Within the material below, locate the line with "Continue the Blender" and the line with "1.4515), 'foil_dull', trunk)", then return those two lines and all lines between them, exactly as written.

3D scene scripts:
○ ○ ○

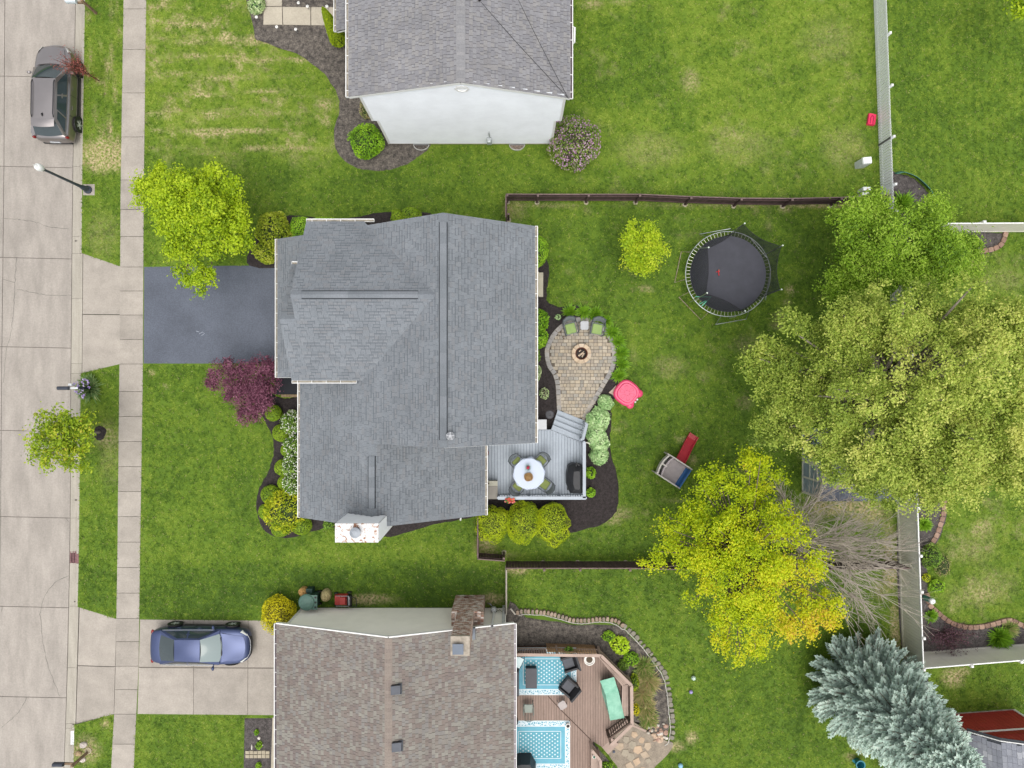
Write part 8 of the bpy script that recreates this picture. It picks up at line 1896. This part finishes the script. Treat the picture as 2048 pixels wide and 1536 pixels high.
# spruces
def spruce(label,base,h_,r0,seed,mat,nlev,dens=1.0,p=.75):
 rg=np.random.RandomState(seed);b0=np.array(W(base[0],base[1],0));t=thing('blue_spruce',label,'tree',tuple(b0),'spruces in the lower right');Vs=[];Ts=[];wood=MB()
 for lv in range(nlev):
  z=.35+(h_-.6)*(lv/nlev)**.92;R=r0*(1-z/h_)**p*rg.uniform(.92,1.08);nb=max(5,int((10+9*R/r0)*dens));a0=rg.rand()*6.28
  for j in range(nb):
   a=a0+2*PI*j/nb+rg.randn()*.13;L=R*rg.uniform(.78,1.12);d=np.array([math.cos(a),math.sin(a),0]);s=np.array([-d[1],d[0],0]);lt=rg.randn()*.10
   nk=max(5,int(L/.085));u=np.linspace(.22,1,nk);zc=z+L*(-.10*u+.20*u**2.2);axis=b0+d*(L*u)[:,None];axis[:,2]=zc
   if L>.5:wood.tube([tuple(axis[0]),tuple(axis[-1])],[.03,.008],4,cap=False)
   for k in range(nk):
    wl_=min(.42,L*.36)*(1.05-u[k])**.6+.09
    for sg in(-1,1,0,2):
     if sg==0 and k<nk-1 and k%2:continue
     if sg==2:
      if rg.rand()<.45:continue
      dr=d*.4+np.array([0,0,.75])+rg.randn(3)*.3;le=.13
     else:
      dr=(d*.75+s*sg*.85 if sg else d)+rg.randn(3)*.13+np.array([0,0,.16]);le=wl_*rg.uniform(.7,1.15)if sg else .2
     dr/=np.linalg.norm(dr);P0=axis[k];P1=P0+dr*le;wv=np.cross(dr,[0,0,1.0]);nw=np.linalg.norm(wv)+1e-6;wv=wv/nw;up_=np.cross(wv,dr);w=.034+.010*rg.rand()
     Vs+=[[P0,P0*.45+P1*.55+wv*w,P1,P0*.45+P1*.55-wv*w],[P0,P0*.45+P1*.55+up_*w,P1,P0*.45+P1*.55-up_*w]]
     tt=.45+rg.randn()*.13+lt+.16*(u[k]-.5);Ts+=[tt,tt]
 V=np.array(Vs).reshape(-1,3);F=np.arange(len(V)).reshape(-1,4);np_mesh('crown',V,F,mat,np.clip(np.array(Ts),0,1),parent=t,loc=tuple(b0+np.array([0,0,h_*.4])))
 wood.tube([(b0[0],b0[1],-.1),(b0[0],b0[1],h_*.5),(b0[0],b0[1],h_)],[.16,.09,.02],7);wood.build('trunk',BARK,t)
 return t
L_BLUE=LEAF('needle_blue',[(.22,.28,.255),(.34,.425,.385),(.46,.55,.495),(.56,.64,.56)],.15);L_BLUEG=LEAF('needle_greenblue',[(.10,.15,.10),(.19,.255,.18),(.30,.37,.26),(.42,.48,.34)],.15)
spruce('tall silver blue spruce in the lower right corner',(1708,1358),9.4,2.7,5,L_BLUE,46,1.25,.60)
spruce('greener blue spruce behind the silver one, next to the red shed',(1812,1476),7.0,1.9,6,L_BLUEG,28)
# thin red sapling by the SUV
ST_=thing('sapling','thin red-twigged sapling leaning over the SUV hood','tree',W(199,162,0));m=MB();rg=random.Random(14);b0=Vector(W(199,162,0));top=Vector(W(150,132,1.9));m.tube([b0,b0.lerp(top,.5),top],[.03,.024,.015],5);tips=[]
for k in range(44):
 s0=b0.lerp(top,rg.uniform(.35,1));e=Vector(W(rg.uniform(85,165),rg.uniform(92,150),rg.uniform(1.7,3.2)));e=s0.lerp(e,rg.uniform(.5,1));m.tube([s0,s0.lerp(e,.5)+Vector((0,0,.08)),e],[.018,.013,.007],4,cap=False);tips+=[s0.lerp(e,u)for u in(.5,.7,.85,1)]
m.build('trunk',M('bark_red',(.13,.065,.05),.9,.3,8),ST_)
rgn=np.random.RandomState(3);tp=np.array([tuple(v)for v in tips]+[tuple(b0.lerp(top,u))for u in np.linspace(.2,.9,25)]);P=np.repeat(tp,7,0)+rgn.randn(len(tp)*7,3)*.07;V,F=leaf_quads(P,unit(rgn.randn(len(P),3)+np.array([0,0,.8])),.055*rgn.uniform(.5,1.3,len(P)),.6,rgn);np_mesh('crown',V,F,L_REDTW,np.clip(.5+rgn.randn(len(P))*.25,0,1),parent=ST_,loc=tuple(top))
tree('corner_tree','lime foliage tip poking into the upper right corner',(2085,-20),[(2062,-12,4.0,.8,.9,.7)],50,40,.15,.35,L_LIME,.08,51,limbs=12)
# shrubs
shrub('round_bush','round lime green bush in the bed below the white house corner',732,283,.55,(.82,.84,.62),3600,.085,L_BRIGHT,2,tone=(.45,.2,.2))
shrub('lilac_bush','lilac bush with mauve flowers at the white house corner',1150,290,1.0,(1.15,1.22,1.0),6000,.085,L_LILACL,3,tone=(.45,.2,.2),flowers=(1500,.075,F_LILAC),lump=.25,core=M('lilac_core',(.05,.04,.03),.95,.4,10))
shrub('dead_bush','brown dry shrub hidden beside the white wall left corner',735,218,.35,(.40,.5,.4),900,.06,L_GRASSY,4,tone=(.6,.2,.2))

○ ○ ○

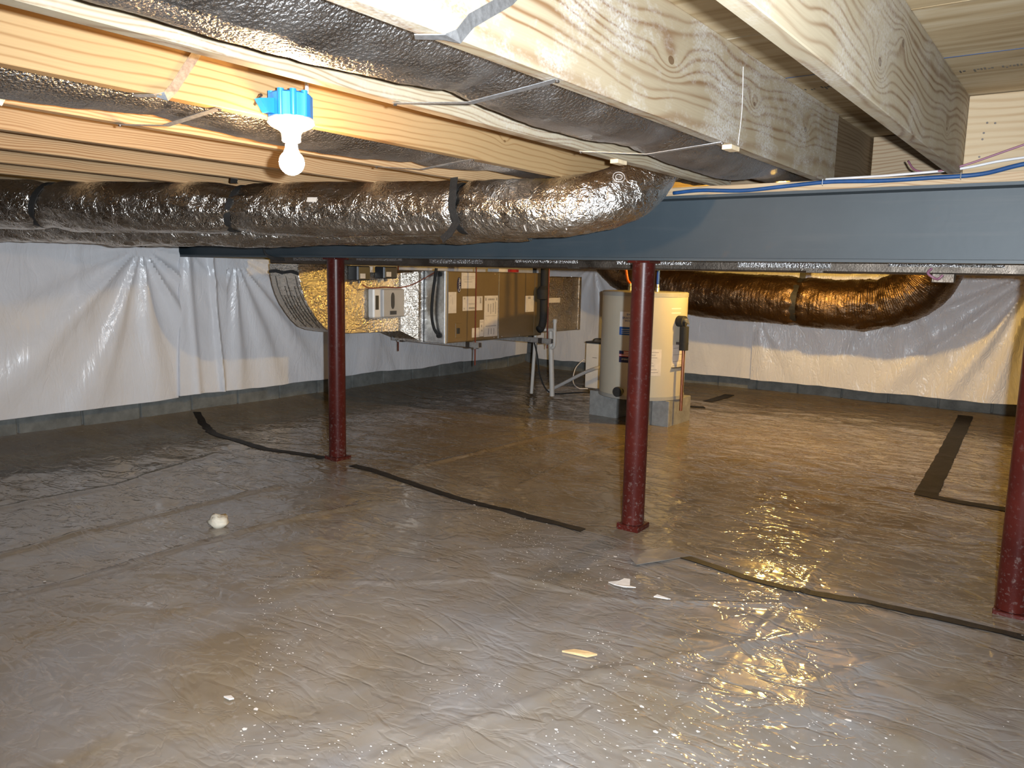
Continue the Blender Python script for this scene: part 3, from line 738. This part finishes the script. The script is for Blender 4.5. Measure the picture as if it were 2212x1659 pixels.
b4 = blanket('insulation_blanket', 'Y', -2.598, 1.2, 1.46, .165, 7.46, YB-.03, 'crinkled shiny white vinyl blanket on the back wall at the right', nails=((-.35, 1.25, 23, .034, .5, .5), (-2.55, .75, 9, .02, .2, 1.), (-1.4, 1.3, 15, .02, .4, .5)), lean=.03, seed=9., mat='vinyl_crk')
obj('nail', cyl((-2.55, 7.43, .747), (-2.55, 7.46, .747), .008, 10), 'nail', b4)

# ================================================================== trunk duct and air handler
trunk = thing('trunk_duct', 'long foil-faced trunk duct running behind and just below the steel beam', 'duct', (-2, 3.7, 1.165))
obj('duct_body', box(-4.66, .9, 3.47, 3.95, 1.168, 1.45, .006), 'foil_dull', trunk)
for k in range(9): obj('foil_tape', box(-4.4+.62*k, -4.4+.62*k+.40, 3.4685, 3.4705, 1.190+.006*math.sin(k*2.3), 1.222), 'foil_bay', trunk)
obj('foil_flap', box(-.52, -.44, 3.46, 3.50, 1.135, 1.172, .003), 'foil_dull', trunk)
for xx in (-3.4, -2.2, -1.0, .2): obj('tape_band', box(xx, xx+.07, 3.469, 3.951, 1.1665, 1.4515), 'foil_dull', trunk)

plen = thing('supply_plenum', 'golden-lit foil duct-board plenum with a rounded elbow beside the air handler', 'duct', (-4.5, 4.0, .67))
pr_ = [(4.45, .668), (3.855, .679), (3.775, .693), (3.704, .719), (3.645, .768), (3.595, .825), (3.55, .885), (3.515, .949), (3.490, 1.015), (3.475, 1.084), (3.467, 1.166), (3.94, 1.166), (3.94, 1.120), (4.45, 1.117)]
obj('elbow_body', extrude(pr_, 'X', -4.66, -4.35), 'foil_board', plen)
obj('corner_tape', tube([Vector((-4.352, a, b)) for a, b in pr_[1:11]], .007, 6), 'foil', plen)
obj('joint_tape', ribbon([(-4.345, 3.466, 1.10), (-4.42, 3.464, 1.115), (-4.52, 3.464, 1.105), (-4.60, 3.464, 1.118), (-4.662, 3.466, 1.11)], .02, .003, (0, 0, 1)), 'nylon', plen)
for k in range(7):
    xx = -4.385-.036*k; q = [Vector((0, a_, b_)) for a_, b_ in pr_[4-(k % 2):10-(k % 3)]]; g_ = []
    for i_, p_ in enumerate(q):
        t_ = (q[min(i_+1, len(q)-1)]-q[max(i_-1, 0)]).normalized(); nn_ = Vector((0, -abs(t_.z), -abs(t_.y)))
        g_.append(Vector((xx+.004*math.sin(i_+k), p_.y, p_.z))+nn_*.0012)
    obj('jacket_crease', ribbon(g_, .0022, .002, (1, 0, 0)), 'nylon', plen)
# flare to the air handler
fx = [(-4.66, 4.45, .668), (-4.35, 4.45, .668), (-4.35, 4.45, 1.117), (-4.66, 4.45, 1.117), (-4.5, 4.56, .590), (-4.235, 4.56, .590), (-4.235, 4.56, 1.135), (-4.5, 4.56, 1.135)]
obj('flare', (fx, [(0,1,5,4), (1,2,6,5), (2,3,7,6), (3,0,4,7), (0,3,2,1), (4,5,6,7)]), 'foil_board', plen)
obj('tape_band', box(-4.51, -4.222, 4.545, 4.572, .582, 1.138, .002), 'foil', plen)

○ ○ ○

Written response ▸
Continue the Blender Python script for this scene: part 3, from line 738. This part finishes the script. The script is for Blender 4.5. Measure the picture as if it were 2212x1659 pixels.
b4 = blanket('insulation_blanket', 'Y', -2.598, 1.2, 1.46, .165, 7.46, YB-.03, 'crinkled shiny white vinyl blanket on the back wall at the right', nails=((-.35, 1.25, 23, .034, .5, .5), (-2.55, .75, 9, .02, .2, 1.), (-1.4, 1.3, 15, .02, .4, .5)), lean=.03, seed=9., mat='vinyl_crk')
obj('nail', cyl((-2.55, 7.43, .747), (-2.55, 7.46, .747), .008, 10), 'nail', b4)

# ================================================================== trunk duct and air handler
trunk = thing('trunk_duct', 'long foil-faced trunk duct running behind and just below the steel beam', 'duct', (-2, 3.7, 1.165))
obj('duct_body', box(-4.66, .9, 3.47, 3.95, 1.168, 1.45, .006), 'foil_dull', trunk)
for k in range(9): obj('foil_tape', box(-4.4+.62*k, -4.4+.62*k+.40, 3.4685, 3.4705, 1.190+.006*math.sin(k*2.3), 1.222), 'foil_bay', trunk)
obj('foil_flap', box(-.52, -.44, 3.46, 3.50, 1.135, 1.172, .003), 'foil_dull', trunk)
for xx in (-3.4, -2.2, -1.0, .2): obj('tape_band', box(xx, xx+.07, 3.469, 3.951, 1.1665, 1.4515), 'foil_dull', trunk)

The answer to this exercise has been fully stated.